Required work >>
All the data should be repeated exactly. Any image in it is left out.

Dataset section >>
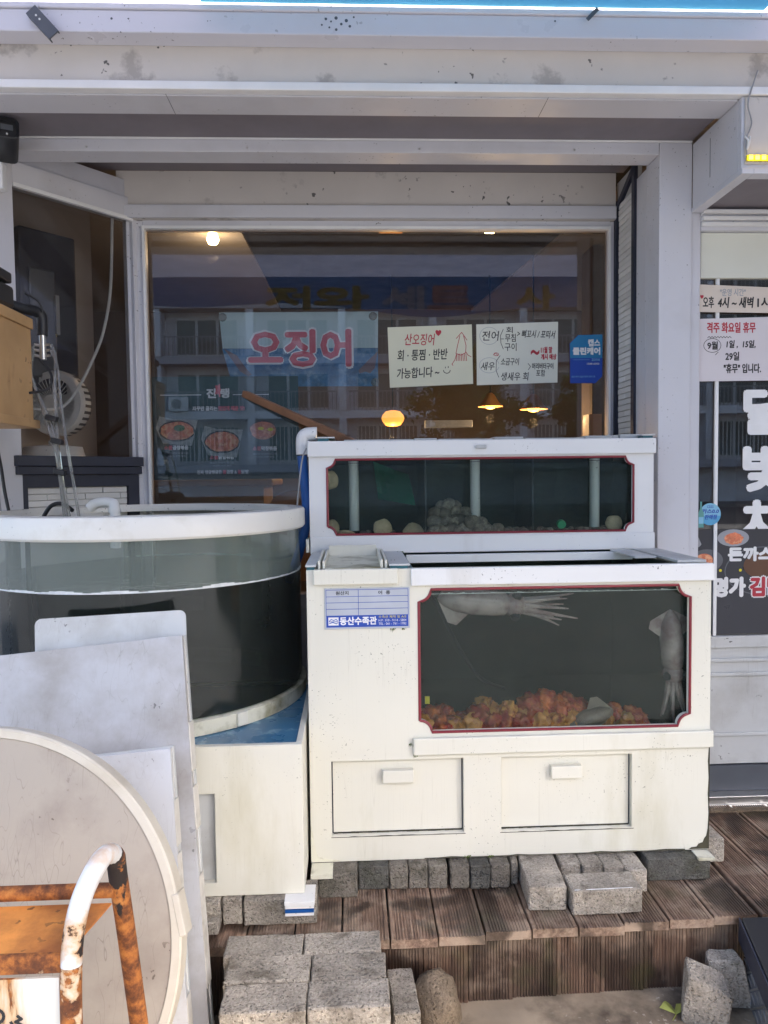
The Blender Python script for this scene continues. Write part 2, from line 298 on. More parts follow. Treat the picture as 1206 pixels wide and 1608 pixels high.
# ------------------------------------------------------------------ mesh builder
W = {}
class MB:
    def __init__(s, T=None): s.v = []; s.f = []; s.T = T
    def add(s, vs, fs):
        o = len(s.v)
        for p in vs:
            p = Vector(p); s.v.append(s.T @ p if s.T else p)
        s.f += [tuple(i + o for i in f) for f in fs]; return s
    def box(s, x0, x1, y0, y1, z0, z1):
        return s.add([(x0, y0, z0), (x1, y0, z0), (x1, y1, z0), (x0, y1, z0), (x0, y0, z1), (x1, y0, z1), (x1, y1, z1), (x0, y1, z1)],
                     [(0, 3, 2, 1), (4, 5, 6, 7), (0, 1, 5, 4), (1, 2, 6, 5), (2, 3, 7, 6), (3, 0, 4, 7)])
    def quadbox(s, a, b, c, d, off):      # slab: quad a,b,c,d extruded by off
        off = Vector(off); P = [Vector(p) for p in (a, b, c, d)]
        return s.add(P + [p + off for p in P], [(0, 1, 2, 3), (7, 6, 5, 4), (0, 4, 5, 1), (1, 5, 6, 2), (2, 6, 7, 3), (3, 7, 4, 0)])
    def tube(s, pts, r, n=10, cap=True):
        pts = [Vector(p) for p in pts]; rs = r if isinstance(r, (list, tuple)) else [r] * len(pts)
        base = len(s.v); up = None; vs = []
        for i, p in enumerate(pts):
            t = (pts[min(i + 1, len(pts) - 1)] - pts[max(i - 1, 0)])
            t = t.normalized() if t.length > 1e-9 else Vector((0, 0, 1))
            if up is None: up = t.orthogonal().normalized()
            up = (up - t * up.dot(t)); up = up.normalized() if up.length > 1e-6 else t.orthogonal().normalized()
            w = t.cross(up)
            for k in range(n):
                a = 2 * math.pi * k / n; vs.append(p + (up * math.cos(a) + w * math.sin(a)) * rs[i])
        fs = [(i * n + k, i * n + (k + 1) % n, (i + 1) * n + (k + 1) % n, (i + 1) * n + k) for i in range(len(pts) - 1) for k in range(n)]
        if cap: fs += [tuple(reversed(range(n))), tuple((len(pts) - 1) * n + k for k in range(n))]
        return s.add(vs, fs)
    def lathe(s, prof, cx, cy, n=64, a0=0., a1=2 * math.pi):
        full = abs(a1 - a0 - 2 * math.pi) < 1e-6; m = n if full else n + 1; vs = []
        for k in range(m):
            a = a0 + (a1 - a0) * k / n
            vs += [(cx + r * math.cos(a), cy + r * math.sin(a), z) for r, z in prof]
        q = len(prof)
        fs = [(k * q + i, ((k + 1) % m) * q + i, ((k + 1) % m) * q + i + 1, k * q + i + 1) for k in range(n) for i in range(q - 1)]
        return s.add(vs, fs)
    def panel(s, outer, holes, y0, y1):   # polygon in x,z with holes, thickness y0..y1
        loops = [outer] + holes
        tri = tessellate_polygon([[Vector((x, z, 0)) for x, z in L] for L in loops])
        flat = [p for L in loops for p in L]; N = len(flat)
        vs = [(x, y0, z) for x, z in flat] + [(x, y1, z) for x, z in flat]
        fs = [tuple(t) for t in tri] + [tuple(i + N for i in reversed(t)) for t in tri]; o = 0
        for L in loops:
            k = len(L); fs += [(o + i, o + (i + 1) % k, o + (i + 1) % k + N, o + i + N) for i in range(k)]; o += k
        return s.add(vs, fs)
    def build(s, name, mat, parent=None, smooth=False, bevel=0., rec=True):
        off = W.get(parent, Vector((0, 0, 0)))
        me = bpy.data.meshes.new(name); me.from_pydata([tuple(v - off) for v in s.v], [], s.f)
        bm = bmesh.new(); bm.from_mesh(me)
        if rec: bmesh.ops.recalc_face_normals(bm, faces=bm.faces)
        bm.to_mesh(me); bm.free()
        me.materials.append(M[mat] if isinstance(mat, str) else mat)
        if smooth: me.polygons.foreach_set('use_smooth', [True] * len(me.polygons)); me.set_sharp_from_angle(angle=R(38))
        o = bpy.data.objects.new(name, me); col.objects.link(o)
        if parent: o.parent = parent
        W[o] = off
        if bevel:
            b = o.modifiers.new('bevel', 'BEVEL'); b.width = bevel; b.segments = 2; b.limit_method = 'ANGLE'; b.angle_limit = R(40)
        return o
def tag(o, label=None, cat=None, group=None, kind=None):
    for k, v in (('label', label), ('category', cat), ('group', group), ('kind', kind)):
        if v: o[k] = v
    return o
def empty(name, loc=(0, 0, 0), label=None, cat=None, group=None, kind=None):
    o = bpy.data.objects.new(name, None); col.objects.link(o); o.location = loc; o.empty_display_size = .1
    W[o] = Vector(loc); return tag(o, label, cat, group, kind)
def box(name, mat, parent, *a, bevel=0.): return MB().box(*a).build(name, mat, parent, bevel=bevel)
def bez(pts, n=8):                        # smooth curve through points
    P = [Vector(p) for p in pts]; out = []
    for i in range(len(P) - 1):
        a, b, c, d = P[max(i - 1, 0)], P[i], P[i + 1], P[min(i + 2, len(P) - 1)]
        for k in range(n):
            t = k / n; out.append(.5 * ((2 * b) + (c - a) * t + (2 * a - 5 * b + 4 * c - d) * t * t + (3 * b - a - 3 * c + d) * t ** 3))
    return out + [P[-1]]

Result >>
The Blender Python script for this scene continues. Write part 2, from line 298 on. More parts follow. Treat the picture as 1206 pixels wide and 1608 pixels high.
# ------------------------------------------------------------------ mesh builder
W = {}
class MB:
    def __init__(s, T=None): s.v = []; s.f = []; s.T = T
    def add(s, vs, fs):
        o = len(s.v)
        for p in vs:
            p = Vector(p); s.v.append(s.T @ p if s.T else p)
        s.f += [tuple(i + o for i in f) for f in fs]; return s
    def box(s, x0, x1, y0, y1, z0, z1):
        return s.add([(x0, y0, z0), (x1, y0, z0), (x1, y1, z0), (x0, y1, z0), (x0, y0, z1), (x1, y0, z1), (x1, y1, z1), (x0, y1, z1)],
                     [(0, 3, 2, 1), (4, 5, 6, 7), (0, 1, 5, 4), (1, 2, 6, 5), (2, 3, 7, 6), (3, 0, 4, 7)])
    def quadbox(s, a, b, c, d, off):      # slab: quad a,b,c,d extruded by off
        off = Vector(off); P = [Vector(p) for p in (a, b, c, d)]
        return s.add(P + [p + off for p in P], [(0, 1, 2, 3), (7, 6, 5, 4), (0, 4, 5, 1), (1, 5, 6, 2), (2, 6, 7, 3), (3, 7, 4, 0)])
    def tube(s, pts, r, n=10, cap=True):
        pts = [Vector(p) for p in pts]; rs = r if isinstance(r, (list, tuple)) else [r] * len(pts)
        base = len(s.v); up = None; vs = []
        for i, p in enumerate(pts):
            t = (pts[min(i + 1, len(pts) - 1)] - pts[max(i - 1, 0)])
            t = t.normalized() if t.length > 1e-9 else Vector((0, 0, 1))
            if up is None: up = t.orthogonal().normalized()
            up = (up - t * up.dot(t)); up = up.normalized() if up.length > 1e-6 else t.orthogonal().normalized()
            w = t.cross(up)
            for k in range(n):
                a = 2 * math.pi * k / n; vs.append(p + (up * math.cos(a) + w * math.sin(a)) * rs[i])
        fs = [(i * n + k, i * n + (k + 1) % n, (i + 1) * n + (k + 1) % n, (i + 1) * n + k) for i in range(len(pts) - 1) for k in range(n)]
        if cap: fs += [tuple(reversed(range(n))), tuple((len(pts) - 1) * n + k for k in range(n))]
        return s.add(vs, fs)
    def lathe(s, prof, cx, cy, n=64, a0=0., a1=2 * math.pi):
        full = abs(a1 - a0 - 2 * math.pi) < 1e-6; m = n if full else n + 1; vs = []
        for k in range(m):
            a = a0 + (a1 - a0) * k / n
            vs += [(cx + r * math.cos(a), cy + r * math.sin(a), z) for r, z in prof]
        q = len(prof)
        fs = [(k * q + i, ((k + 1) % m) * q + i, ((k + 1) % m) * q + i + 1, k * q + i + 1) for k in range(n) for i in range(q - 1)]
        return s.add(vs, fs)
    def panel(s, outer, holes, y0, y1):   # polygon in x,z with holes, thickness y0..y1
        loops = [outer] + holes
        tri = tessellate_polygon([[Vector((x, z, 0)) for x, z in L] for L in loops])
        flat = [p for L in loops for p in L]; N = len(flat)
        vs = [(x, y0, z) for x, z in flat] + [(x, y1, z) for x, z in flat]
        fs = [tuple(t) for t in tri] + [tuple(i + N for i in reversed(t)) for t in tri]; o = 0
        for L in loops:
            k = len(L); fs += [(o + i, o + (i + 1) % k, o + (i + 1) % k + N, o + i + N) for i in range(k)]; o += k
        return s.add(vs, fs)
    def build(s, name, mat, parent=None, smooth=False, bevel=0., rec=True):
        off = W.get(parent, Vector((0, 0, 0)))
        me = bpy.data.meshes.new(name); me.from_pydata([tuple(v - off) for v in s.v], [], s.f)
        bm = bmesh.new(); bm.from_mesh(me)
        if rec: bmesh.ops.recalc_face_normals(bm, faces=bm.faces)
        bm.to_mesh(me); bm.free()
        me.materials.append(M[mat] if isinstance(mat, str) else mat)
        if smooth: me.polygons.foreach_set('use_smooth', [True] * len(me.polygons)); me.set_sharp_from_angle(angle=R(38))
        o = bpy.data.objects.new(name, me); col.objects.link(o)
        if parent: o.parent = parent
        W[o] = off
        if bevel:
            b = o.modifiers.new('bevel', 'BEVEL'); b.width = bevel; b.segments = 2; b.limit_method = 'ANGLE'; b.angle_limit = R(40)
        return o
def tag(o, label=None, cat=None, group=None, kind=None):
    for k, v in (('label', label), ('category', cat), ('group', group), ('kind', kind)):
        if v: o[k] = v
    return o
def empty(name, loc=(0, 0, 0), label=None, cat=None, group=None, kind=None):
    o = bpy.data.objects.new(name, None); col.objects.link(o); o.location = loc; o.empty_display_size = .1
    W[o] = Vector(loc); return tag(o, label, cat, group, kind)
def box(name, mat, parent, *a, bevel=0.): return MB().box(*a).build(name, mat, parent, bevel=bevel)
def bez(pts, n=8):                        # smooth curve through points
    P = [Vector(p) for p in pts]; out = []
    for i in range(len(P) - 1):
        a, b, c, d = P[max(i - 1, 0)], P[i], P[i + 1], P[min(i + 2, len(P) - 1)]
        for k in range(n):
            t = k / n; out.append(.5 * ((2 * b) + (c - a) * t + (2 * a - 5 * b + 4 * c - d) * t * t + (3 * b - a - 3 * c + d) * t ** 3))
    return out + [P[-1]]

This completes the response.